Hey, I'm going to try the CC. :) You've got really good exposure on these.

Premiere exports these grabs as anamorphic automatically. I've yet to figure out how to get it back to the proper aspect ratio.

We got really lucky that both shoot dates so far had perfect weathers. Hopefully this Sunday will be the same :).
 
how did ya do that slow glass breaking shot?

I shot 60i with a high shutterspeed and do time remapping in AE on a 24fps composition. As to the glass breaking part, that's a real beer bottle that they broke. The guy doing the breaking was wearing extra elbow padding underneath his jacket.
 
Because of time constraint we never got to properly finish this piece. But what we did accomplished was pretty cool so I've put together a cut of what we had. Check it out! Link at the top of the page.
 
Looked like fun to shoot. The scenes look like they were shot in Emeryville, no? Were the other people extras or just passer-bys?
 
Looked like fun to shoot. The scenes look like they were shot in Emeryville, no? Were the other people extras or just passer-bys?

A lot of it was at the Richmond marina. Most of the people were part of the crew although some were passer-bys.
 
I just checked out the part of the movie that you had up and I thought i'd share my opinions.

Overall the cinematography is good as well as the choreography however I think a lot of the editing is to over the top. For instance there are way to many slow mo scenes in the action and take you out of the pace of the overall movie. I also would have toned down the Color Grading a little.
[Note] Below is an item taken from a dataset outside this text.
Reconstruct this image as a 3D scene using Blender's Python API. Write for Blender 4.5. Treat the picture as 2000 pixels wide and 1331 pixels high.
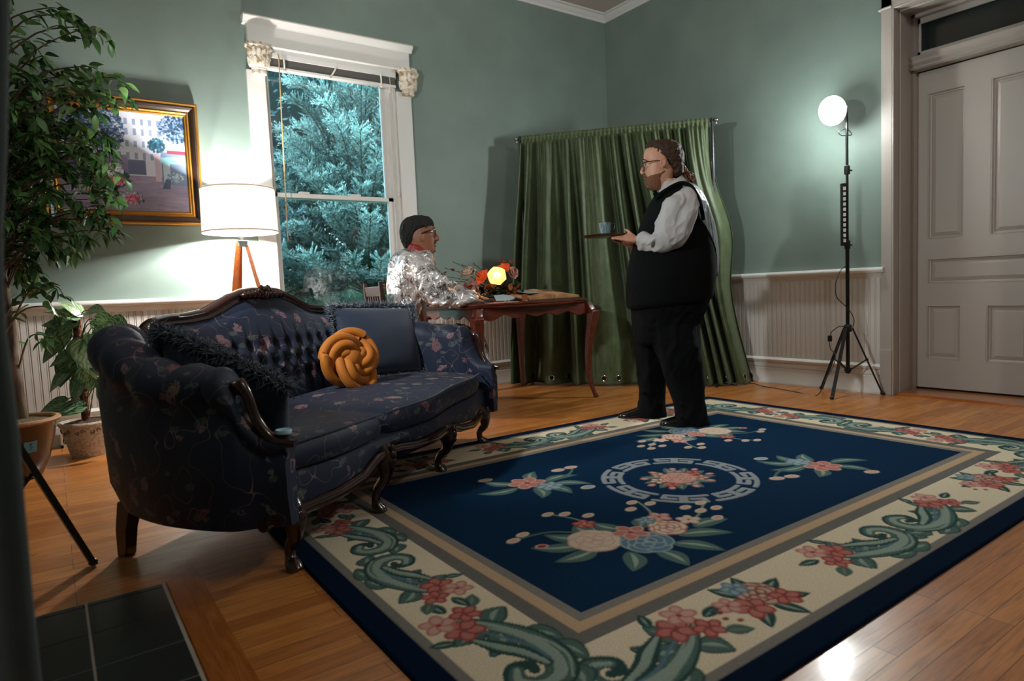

The scene were the guy jumps over the crx is cool but I would have picked a lower angle for when the other guy gets out of the crx because that car is very low to the ground. The main focus in a martial arts movie is the fight choreography so when there are to many other elements it takes away from that aspect
 
I'm surprised by the number of interlacing artifacts visible. I thought that if you shot 60i and played at 30fps, you could combine the two fields to minimize this?
 
I'm surprised by the number of interlacing artifacts visible. I thought that if you shot 60i and played at 30fps, you could combine the two fields to minimize this?

It was actually shot 24p, but due to an error in timecode within the tape, the pulldown flag was misread by Premiere and interlacing frames remained. There doesn't seem to be any way to correct this short of manually detecting and removing the pulldown frames, which simply take too much time.